TASK TO CARRY OUT:
Please give back word for word the lines below, from the first one through the one with "from mathutils import Vector, Matrix".

+===+

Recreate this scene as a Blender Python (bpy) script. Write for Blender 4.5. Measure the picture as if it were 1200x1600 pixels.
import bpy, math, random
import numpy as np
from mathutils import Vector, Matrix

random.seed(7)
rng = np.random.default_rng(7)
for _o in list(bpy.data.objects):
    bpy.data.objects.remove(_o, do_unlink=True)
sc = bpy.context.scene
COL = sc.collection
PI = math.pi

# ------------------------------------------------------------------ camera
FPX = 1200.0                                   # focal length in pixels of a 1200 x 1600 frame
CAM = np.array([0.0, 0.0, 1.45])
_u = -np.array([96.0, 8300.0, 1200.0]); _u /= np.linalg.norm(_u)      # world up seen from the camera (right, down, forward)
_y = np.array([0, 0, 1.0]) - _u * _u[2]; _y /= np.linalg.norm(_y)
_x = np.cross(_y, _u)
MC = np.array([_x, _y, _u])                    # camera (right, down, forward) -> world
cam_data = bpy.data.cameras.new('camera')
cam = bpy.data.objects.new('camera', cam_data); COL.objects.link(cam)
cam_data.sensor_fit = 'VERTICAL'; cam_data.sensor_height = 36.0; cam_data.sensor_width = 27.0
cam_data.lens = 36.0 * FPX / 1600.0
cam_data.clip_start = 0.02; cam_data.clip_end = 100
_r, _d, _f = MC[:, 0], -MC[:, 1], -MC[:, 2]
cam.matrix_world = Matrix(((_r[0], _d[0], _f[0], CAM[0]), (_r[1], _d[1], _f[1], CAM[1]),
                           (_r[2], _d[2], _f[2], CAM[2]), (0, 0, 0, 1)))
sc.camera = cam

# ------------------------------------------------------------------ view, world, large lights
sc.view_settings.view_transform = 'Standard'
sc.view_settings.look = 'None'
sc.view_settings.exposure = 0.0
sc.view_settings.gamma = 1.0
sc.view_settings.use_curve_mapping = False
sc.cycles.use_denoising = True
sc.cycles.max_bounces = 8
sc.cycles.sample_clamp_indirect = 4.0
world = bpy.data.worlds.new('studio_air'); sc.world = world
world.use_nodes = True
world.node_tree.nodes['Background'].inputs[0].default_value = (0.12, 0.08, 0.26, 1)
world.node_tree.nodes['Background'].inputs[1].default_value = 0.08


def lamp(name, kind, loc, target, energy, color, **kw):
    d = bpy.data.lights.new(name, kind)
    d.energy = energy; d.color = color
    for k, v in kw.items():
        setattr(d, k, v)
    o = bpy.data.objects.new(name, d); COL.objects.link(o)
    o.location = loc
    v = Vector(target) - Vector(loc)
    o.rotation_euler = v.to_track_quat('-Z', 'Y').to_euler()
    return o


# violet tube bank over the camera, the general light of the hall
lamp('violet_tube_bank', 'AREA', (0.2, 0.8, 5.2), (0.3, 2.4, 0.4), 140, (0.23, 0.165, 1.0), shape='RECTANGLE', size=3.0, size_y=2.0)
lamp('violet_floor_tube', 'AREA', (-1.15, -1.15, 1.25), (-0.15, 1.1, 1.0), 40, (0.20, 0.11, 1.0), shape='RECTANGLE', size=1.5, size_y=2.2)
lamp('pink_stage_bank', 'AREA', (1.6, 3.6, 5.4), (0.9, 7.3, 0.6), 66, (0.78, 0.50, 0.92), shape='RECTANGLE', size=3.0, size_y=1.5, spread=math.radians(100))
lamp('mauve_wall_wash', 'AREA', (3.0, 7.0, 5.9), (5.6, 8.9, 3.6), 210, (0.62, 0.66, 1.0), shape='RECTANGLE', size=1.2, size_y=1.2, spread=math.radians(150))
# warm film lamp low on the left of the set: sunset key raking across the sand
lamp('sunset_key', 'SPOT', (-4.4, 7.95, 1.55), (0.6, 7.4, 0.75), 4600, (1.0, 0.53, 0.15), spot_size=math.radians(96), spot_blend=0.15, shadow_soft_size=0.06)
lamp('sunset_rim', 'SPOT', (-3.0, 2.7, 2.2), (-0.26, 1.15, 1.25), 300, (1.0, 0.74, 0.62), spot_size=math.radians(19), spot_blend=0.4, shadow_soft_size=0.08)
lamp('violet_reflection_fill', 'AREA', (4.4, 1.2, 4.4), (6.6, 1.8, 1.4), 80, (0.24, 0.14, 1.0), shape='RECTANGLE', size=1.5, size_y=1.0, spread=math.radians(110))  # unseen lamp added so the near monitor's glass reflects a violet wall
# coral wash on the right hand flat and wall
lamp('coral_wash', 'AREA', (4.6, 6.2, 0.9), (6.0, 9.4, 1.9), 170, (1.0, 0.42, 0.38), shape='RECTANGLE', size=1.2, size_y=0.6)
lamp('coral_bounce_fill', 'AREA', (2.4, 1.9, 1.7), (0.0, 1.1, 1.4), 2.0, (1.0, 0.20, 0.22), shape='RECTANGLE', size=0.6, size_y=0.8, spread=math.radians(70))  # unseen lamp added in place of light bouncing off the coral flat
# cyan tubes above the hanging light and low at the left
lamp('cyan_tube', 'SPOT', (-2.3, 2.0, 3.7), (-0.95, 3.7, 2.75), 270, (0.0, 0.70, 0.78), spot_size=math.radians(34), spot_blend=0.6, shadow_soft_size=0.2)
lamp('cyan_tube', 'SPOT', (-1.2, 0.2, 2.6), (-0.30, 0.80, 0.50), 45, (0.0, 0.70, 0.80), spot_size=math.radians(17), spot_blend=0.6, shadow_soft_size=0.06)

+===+

SOLVED EXERCISE:
Recreate this scene as a Blender Python (bpy) script. Write for Blender 4.5. Measure the picture as if it were 1200x1600 pixels.
import bpy, math, random
import numpy as np
from mathutils import Vector, Matrix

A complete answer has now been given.